Sunday, June 30, 2013

(Back to the jungle, next post in a few days!)

I took off my backpack and threw it into the back of the taxi. Telling the driver I wanted to go to the bus station, I was propelled backwards as the taxi lurched forward. Fifteen minutes and 5,000 pesos later, I was directed by a man to the Brasilia bus ticket office. Using cash saved me 5,000 pesos, paying 25K pesos for my ticket back to Cartagena rather than the 30K I had paid for the trip to Santa Marta. 

I've learned that the bus exterior gives no indication as to which company it belongs to. On each ticket receipt, the cashier at the ticket office hand writes the bus number for the corresponding trip. Though I traveled with Brasilia both ways, both buses had the markings of another bus company on its external facade. The bus numbers, however, were dead accurate.


Saturday, June 29, 2013



Santa Marta is a commercial port city bustling with traffic - both cars and pedestrians. Unlike Cartagena's walled city, Santa Marta lacks the sophistication and elegance that give Cartagena its characteristic charm. The city, at least in the area I was in, was heavily policed, with officers occasionally stopping the locals to conduct a body search. The streets were dirty and at times exuded a smell unpleasant to the nose. The people seemed to prefer to keep their distance, whether it was from everyone or just the tourists I don't know.
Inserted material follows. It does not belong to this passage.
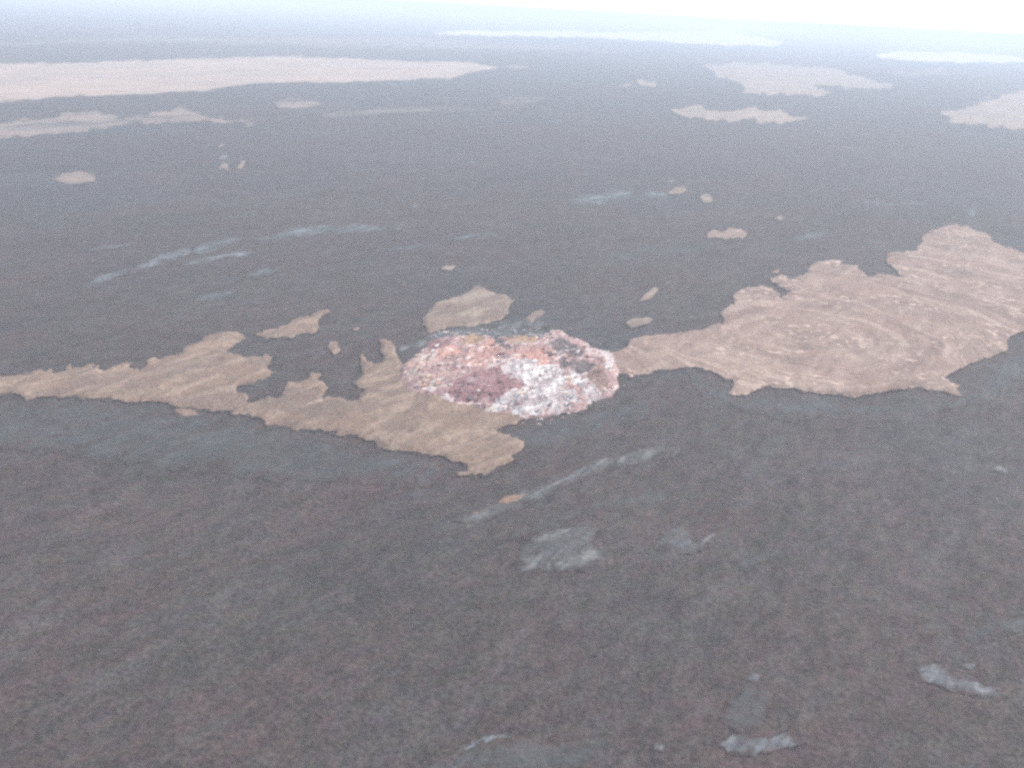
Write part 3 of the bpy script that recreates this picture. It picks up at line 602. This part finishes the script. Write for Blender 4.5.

However, Santa Marta's temperatures are considerably cooler than Cartagena's; and the city's beach faces west, giving an open view of magnificent sunsets that light up the Caribbean Sea like an underwater fire and bring life to the whispers of clouds overhead.

Friday, June 28, 2013

After a quick stop at an ATM, I hopped into a cab near the harbor. The driver initially dropped me off at the wrong hostel, but he was only a block off so it wasn't long before he dropped me off at the right one. There, at Makako hostel, I was happily greeted by Vicenta and offered a refreshing cold cup of lemonade. The heat covering Cartagena was unbearable. Though it was ~91 degrees F, the combination of humidity (75%) and sun (UV index of "12 Extreme") made it felt like 111 degrees F. See below for proof.